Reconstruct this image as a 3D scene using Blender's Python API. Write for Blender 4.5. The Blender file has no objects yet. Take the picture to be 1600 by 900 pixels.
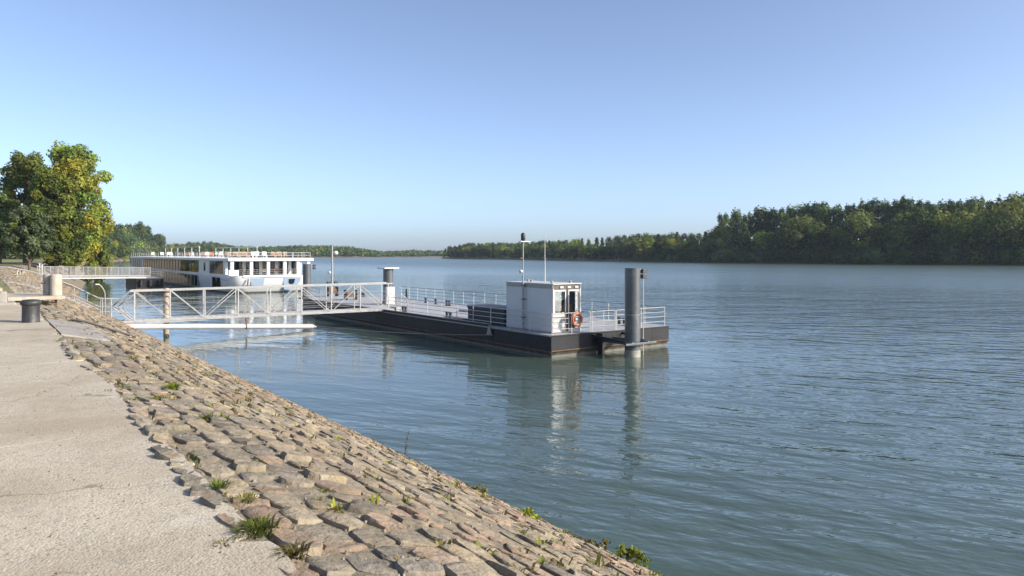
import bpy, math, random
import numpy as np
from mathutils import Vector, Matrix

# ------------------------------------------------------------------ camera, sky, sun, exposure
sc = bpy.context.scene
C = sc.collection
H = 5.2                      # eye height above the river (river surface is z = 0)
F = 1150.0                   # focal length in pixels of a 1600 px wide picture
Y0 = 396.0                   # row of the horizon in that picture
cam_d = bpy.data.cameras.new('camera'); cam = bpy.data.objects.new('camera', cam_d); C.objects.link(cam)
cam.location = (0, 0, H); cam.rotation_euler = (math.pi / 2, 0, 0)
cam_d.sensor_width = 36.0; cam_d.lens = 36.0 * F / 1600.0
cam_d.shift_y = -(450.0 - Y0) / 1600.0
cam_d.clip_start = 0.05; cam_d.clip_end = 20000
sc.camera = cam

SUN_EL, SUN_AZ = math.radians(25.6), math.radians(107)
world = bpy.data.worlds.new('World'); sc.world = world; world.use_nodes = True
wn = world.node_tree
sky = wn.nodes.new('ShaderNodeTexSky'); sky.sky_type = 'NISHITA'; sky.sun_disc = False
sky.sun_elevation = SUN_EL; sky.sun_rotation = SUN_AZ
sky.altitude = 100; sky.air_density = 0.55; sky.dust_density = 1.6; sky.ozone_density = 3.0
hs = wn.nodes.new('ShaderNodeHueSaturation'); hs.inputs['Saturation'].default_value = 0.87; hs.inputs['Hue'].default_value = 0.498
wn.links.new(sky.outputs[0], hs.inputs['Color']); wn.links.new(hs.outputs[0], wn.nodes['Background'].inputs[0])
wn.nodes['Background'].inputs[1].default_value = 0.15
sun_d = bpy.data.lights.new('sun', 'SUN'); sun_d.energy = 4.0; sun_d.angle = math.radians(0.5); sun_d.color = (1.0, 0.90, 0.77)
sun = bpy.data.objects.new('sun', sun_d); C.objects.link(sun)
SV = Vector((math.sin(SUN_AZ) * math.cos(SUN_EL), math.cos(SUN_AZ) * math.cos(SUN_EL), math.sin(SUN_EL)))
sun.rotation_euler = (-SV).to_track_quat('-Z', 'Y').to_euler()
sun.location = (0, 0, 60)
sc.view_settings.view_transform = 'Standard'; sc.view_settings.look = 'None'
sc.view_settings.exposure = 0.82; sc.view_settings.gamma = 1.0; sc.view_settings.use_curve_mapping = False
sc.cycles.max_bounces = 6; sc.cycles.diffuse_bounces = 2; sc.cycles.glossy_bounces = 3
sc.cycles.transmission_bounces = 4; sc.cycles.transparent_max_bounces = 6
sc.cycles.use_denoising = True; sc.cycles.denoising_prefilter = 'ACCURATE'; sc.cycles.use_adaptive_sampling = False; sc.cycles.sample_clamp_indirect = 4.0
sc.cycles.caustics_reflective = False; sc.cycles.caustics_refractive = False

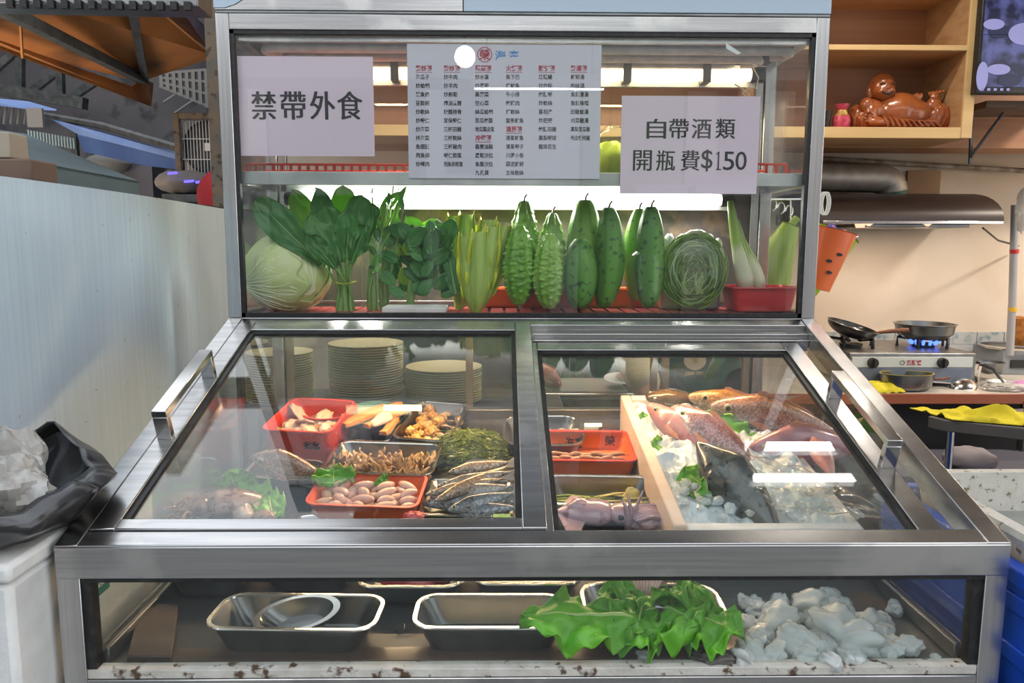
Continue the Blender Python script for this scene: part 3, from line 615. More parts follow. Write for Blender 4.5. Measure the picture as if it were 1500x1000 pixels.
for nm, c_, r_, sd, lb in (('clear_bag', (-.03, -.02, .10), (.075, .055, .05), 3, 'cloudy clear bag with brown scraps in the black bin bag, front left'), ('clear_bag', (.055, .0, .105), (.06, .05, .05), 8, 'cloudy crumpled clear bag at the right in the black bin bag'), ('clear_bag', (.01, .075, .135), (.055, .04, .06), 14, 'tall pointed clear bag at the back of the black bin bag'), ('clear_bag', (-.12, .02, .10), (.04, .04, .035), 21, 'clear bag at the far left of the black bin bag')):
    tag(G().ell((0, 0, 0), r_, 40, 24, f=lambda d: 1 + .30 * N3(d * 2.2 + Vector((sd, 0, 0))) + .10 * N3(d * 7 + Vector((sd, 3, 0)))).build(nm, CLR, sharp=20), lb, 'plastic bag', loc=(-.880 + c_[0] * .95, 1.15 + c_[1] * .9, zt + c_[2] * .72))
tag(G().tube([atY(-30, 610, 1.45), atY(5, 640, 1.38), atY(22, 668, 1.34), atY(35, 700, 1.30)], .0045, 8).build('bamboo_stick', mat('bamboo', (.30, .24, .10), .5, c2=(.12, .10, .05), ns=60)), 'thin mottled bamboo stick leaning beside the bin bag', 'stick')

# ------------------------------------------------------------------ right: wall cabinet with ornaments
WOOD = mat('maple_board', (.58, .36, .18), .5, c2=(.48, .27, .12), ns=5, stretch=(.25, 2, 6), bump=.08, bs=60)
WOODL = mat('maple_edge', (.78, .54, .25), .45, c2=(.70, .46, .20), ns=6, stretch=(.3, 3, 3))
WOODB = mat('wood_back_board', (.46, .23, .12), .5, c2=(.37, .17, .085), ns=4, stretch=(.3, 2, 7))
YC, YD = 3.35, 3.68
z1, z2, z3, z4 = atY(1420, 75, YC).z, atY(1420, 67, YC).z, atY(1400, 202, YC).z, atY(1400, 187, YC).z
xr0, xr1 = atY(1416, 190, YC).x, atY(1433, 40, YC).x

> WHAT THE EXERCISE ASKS
Write the full listing out again with every line unchanged, but include no pictures.

> TASK OUTPUT
Reconstruct this image as a 3D scene using Blender's Python API. Write for Blender 4.5. The Blender file has no objects yet. Take the picture to be 1600 by 900 pixels.
import bpy, math, random
import numpy as np
from mathutils import Vector, Matrix

# ------------------------------------------------------------------ camera, sky, sun, exposure
sc = bpy.context.scene
C = sc.collection
H = 5.2                      # eye height above the river (river surface is z = 0)
F = 1150.0                   # focal length in pixels of a 1600 px wide picture
Y0 = 396.0                   # row of the horizon in that picture
cam_d = bpy.data.cameras.new('camera'); cam = bpy.data.objects.new('camera', cam_d); C.objects.link(cam)
cam.location = (0, 0, H); cam.rotation_euler = (math.pi / 2, 0, 0)
cam_d.sensor_width = 36.0; cam_d.lens = 36.0 * F / 1600.0
cam_d.shift_y = -(450.0 - Y0) / 1600.0
cam_d.clip_start = 0.05; cam_d.clip_end = 20000
sc.camera = cam

SUN_EL, SUN_AZ = math.radians(25.6), math.radians(107)
world = bpy.data.worlds.new('World'); sc.world = world; world.use_nodes = True
wn = world.node_tree
sky = wn.nodes.new('ShaderNodeTexSky'); sky.sky_type = 'NISHITA'; sky.sun_disc = False
sky.sun_elevation = SUN_EL; sky.sun_rotation = SUN_AZ
sky.altitude = 100; sky.air_density = 0.55; sky.dust_density = 1.6; sky.ozone_density = 3.0
hs = wn.nodes.new('ShaderNodeHueSaturation'); hs.inputs['Saturation'].default_value = 0.87; hs.inputs['Hue'].default_value = 0.498
wn.links.new(sky.outputs[0], hs.inputs['Color']); wn.links.new(hs.outputs[0], wn.nodes['Background'].inputs[0])
wn.nodes['Background'].inputs[1].default_value = 0.15
sun_d = bpy.data.lights.new('sun', 'SUN'); sun_d.energy = 4.0; sun_d.angle = math.radians(0.5); sun_d.color = (1.0, 0.90, 0.77)
sun = bpy.data.objects.new('sun', sun_d); C.objects.link(sun)
SV = Vector((math.sin(SUN_AZ) * math.cos(SUN_EL), math.cos(SUN_AZ) * math.cos(SUN_EL), math.sin(SUN_EL)))
sun.rotation_euler = (-SV).to_track_quat('-Z', 'Y').to_euler()
sun.location = (0, 0, 60)
sc.view_settings.view_transform = 'Standard'; sc.view_settings.look = 'None'
sc.view_settings.exposure = 0.82; sc.view_settings.gamma = 1.0; sc.view_settings.use_curve_mapping = False
sc.cycles.max_bounces = 6; sc.cycles.diffuse_bounces = 2; sc.cycles.glossy_bounces = 3
sc.cycles.transmission_bounces = 4; sc.cycles.transparent_max_bounces = 6
sc.cycles.use_denoising = True; sc.cycles.denoising_prefilter = 'ACCURATE'; sc.cycles.use_adaptive_sampling = False; sc.cycles.sample_clamp_indirect = 4.0
sc.cycles.caustics_reflective = False; sc.cycles.caustics_refractive = False

Continue the Blender Python script for this scene: part 3, from line 615. More parts follow. Write for Blender 4.5. Measure the picture as if it were 1500x1000 pixels.
for nm, c_, r_, sd, lb in (('clear_bag', (-.03, -.02, .10), (.075, .055, .05), 3, 'cloudy clear bag with brown scraps in the black bin bag, front left'), ('clear_bag', (.055, .0, .105), (.06, .05, .05), 8, 'cloudy crumpled clear bag at the right in the black bin bag'), ('clear_bag', (.01, .075, .135), (.055, .04, .06), 14, 'tall pointed clear bag at the back of the black bin bag'), ('clear_bag', (-.12, .02, .10), (.04, .04, .035), 21, 'clear bag at the far left of the black bin bag')):
    tag(G().ell((0, 0, 0), r_, 40, 24, f=lambda d: 1 + .30 * N3(d * 2.2 + Vector((sd, 0, 0))) + .10 * N3(d * 7 + Vector((sd, 3, 0)))).build(nm, CLR, sharp=20), lb, 'plastic bag', loc=(-.880 + c_[0] * .95, 1.15 + c_[1] * .9, zt + c_[2] * .72))
tag(G().tube([atY(-30, 610, 1.45), atY(5, 640, 1.38), atY(22, 668, 1.34), atY(35, 700, 1.30)], .0045, 8).build('bamboo_stick', mat('bamboo', (.30, .24, .10), .5, c2=(.12, .10, .05), ns=60)), 'thin mottled bamboo stick leaning beside the bin bag', 'stick')

# ------------------------------------------------------------------ right: wall cabinet with ornaments
WOOD = mat('maple_board', (.58, .36, .18), .5, c2=(.48, .27, .12), ns=5, stretch=(.25, 2, 6), bump=.08, bs=60)
WOODL = mat('maple_edge', (.78, .54, .25), .45, c2=(.70, .46, .20), ns=6, stretch=(.3, 3, 3))
WOODB = mat('wood_back_board', (.46, .23, .12), .5, c2=(.37, .17, .085), ns=4, stretch=(.3, 2, 7))
YC, YD = 3.35, 3.68
z1, z2, z3, z4 = atY(1420, 75, YC).z, atY(1420, 67, YC).z, atY(1400, 202, YC).z, atY(1400, 187, YC).z
xr0, xr1 = atY(1416, 190, YC).x, atY(1433, 40, YC).x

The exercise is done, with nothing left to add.